These are exciting days at Canarsie. It’s December now, and the program is gearing up, transitioning from pure education to production. We’re beginning to think about this year’s game concretely, beginning to apply the lessons we’ve learned. On Monday we held a four-hour workshop on the United Nations Declaration on Human Rights that was dramatically different from our past sessions.

Traditionally, our workshops have followed a model of introducing a topic, discussing it, playing an online game about the issue, and then discussing the game and the issue together. Monday, however, we took a break from the computers and gave the students the opportunity to really stretch their creativity. After discussing human rights, the class broke up into small groups and developed skits that demonstrated human rights violations. There are many parallels between theatre and games (as Agusto Boal and Gonzolo Frasca would surely agree) and, while the kids didn’t immediately see the connection, they dove into the task. We actually had to restrain their enthusiasm a bit, as some of the performances involved leaping around and screaming in imitation of police brutality and war.

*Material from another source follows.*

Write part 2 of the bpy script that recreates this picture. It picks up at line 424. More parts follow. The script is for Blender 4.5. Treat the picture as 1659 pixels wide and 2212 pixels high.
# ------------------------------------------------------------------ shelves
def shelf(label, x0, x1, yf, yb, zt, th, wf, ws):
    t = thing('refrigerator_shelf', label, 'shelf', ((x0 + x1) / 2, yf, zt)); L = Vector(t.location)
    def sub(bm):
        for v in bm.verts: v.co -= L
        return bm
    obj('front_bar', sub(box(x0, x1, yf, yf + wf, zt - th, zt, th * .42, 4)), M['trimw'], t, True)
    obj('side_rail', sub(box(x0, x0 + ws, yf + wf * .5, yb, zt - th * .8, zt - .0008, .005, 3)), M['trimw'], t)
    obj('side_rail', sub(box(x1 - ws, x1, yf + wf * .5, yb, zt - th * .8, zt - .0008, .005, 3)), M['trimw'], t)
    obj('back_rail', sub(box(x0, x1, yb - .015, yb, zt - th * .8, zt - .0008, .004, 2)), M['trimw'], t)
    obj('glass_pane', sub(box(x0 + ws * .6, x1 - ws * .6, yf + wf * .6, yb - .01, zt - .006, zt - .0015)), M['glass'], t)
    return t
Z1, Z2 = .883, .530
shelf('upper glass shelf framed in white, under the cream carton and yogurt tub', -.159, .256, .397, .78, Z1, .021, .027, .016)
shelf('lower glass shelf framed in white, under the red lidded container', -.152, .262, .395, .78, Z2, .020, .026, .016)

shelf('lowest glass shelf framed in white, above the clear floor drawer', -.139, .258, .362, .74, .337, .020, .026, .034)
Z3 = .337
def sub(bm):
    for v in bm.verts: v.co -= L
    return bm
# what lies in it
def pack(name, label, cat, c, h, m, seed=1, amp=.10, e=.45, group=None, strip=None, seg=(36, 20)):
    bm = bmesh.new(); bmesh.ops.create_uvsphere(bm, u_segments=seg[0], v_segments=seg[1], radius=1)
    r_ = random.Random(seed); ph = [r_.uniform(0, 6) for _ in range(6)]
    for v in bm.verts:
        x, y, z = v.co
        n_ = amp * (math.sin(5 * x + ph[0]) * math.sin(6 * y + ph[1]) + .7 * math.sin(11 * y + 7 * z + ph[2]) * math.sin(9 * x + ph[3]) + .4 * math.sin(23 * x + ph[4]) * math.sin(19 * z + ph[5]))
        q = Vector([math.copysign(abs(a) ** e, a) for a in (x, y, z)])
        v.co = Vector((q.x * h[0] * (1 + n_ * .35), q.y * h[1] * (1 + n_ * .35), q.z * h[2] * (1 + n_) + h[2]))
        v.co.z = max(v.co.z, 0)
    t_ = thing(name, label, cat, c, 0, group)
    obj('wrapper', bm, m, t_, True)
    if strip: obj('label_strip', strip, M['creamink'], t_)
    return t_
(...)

For the rest of the afternoon students worked in groups to research various human rights topics online and gain a better sense of specific issues. They investigated news stories about racism, health, education, human rights, and children’s rights. Thursday, the research continued, and then we came together to pick our issue area. Some of the kids already had game designs for different topics, and argued passionately for their design and issue. After three rounds of voting, it was decided that human rights should be the issue area for the game. This still sounds broad, but it is specifically human rights that don’t deal with health, education, children’s rights, or racism. Abu Ghraib and Hurricane Katrina were both popular topics to be further studied.

One student was passionate about an issue that I didn’t fully understand until after class. He wouldn’t zero in on a specific issue, but was insistent that the UNDHR itself was important. What I finally realized is that he was stressing the importance of knowing one’s rights. It’s easy to be abused when you don’t even know what protections humans are entitled to. A lot of our students initially had difficulty differentiating between rights and laws; they didn’t see the difference between the Bill of Rights and a criminal code. Rights are not limitations on the people, but rather limitations on the state.

The Bill of Rights and the UDHR are intended to keep the public safe from persecution and tyranny, and that can only be accomplished if people know their rights. In the UDHR’s preamble there is the statement “every individual and every organ of society, keeping this Declaration constantly in mind, shall strive by teaching and education to promote respect for these rights and freedoms…” Every person has an obligation to inform his or her fellow citizens of their inalienable liberties. That is a sacred duty. I’m not deciding what the issue for our game will be, the students are, but I would be very proud if they chose human rights education. This week, we’ll pick the exact issue our game will be about. These are very exciting days indeed.